His Qualities.
To read Mr. Meredith’s novels with insight is to find them full of the rarest qualities in fiction. If their author has a great capacity for unsatisfactory writing he has capacities not less great for writing that is satisfactory in the highest degree. He has the tragic instinct and endowment, and he has the comic as well; he is an ardent student of character and life; he has wit of the swiftest, the most comprehensive, the most luminous, and humour that can be fantastic or ironical or human at his pleasure; he has passion and he has imagination; he has considered sex—the great subject, the leaven of imaginative art—with notable audacity and insight. He is as capable of handling a vice or an emotion as he is of managing an affectation.

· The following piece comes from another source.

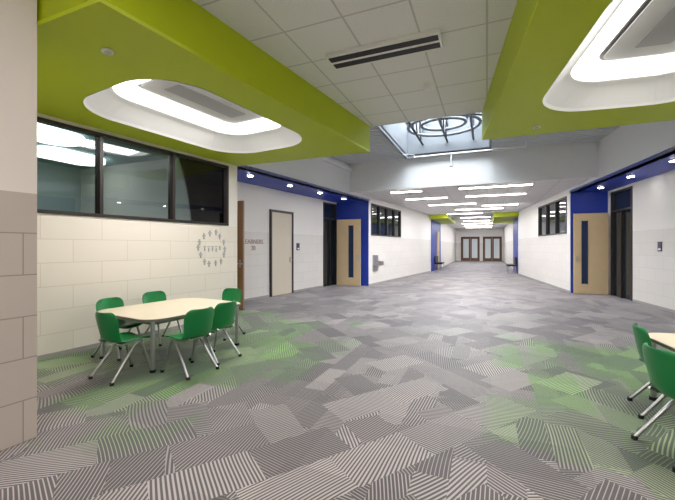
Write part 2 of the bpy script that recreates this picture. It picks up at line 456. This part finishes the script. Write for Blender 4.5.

He can be trivial, or grotesque, or satirical, or splendid; and whether his milieu be romantic or actual, whether his personages be heroic or sordid, he goes about his task with the same assurance and intelligence. In his best work he takes rank with the world’s novelists. He is a companion for Balzac and Richardson, an intimate for Fielding and Cervantes. His figures fall into their place
beside the greatest of their kind; and when you think of Lucy Feverel and Mrs. Berry, of Evan Harrington’s Countess Saldanha and the Lady Charlotte of Emilia in England, of the two old men in Harry Richmond and the Sir Everard Romfrey of Beauchamp’s Career, of Renée and Cecilia, of Emilia and Rhoda Fleming, of Rose Jocelyn and Lady Blandish and Ripton Thompson, they have in the mind’s eye a value scarce inferior to that of Clarissa and Lovelace, of Bath and Western and Booth, of Andrew Fairservice and Elspeth Mucklebacket, of Philippe Bridau and Vautrin and Balthasar Claës. In the world of man’s creation his people are citizens to match the noblest; they are of the aristocracy of the imagination, the peers in their own right of the society of romance. And for all that, their state is mostly desolate and lonely and forlorn.